On August 17, 2021, The Center for Global Christianity and Mission (CGCM) was awarded a Digital Humanities Advancement grant from the National Endowment for the Humanities (NEH) for their project “China Historical Christian Database: Mapping the Spatial and Social Networks of Christianity in China, 1550-1950.” This peer-reviewed grant is one of only 20 Digital Humanities Advancement grants awarded nationally by the Endowment, which support “the implementation of innovative digital humanities projects that have successfully completed a start-up phase and demonstrated their value to the field.”

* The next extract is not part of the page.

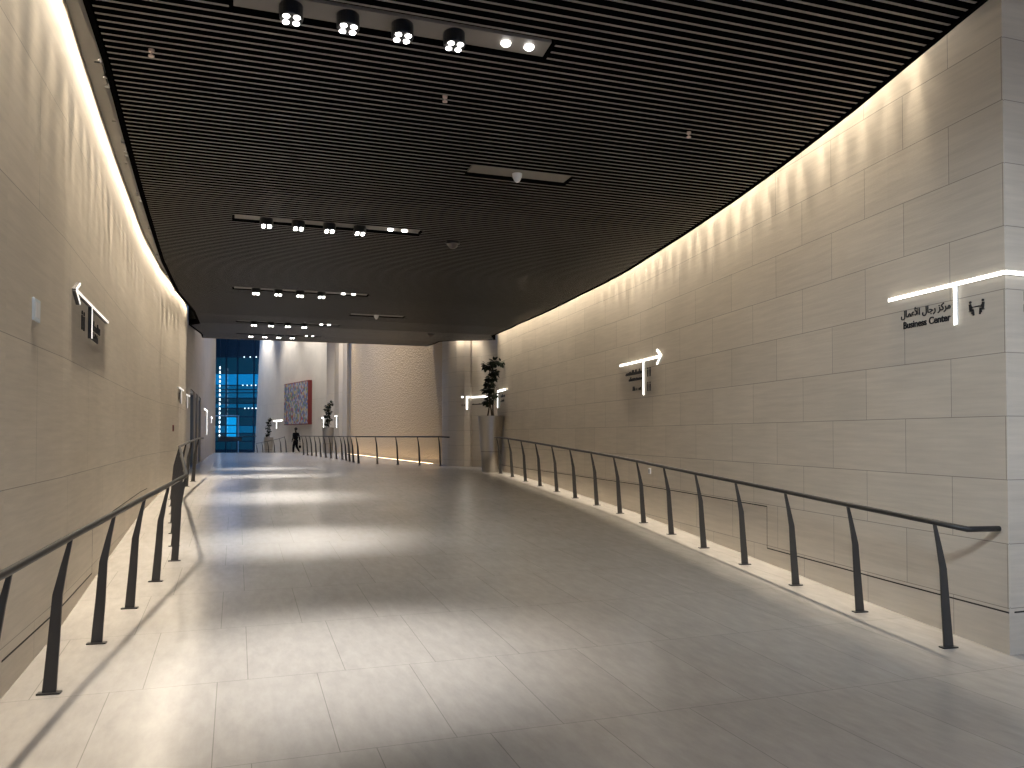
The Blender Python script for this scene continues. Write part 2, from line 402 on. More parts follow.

The China Historical Christian Database (CHCD) quantifies and visualizes the spatial and social networks among Christians in modern China. Because Christian missions were the first to educate ordinary girls, the CHCD makes it possible, for instance, to isolate when and where girls’ schools first appeared in China, and who were at these vanguard institutions. It also becomes possible to identify which Jesuits the philosopher and mathematician Gottfried Leibniz corresponded with in China, where they were working, and who else was in their social network. The possibilities are almost endless. People curious about climate change can use the CHCD to see how floods and famines drew or repulsed missions; those interested in the development of trade networks can study how religious actors played a role; a person can go to the CHCD to learn when, where, and with whom a translator worked to translate Confucian texts in English; someone researching her own genealogy can find biographical data about relatives. The CHCD opens new possibilities for understanding the connections between the East and West.
The Center for Global Christianity and Mission has been working on the China Historical Christian Database for three years. With support from the Hariri Institute, it built a proof-of-concept model in 2019. In 2020, funding from the Institute on Culture, Religion & World Affairs (CURA) and the BU Center for the Study of Asia (BUCSA), made it possible to gather input and feedback on the project from more than 250 scholars worldwide. Researchers in multiple fields are eager for something that can provide quantifiable data on Christianity in modern China, and now that will be possible. Support from the National Endowment for the Humanities will make the first iteration of the CHCD public in January 2022.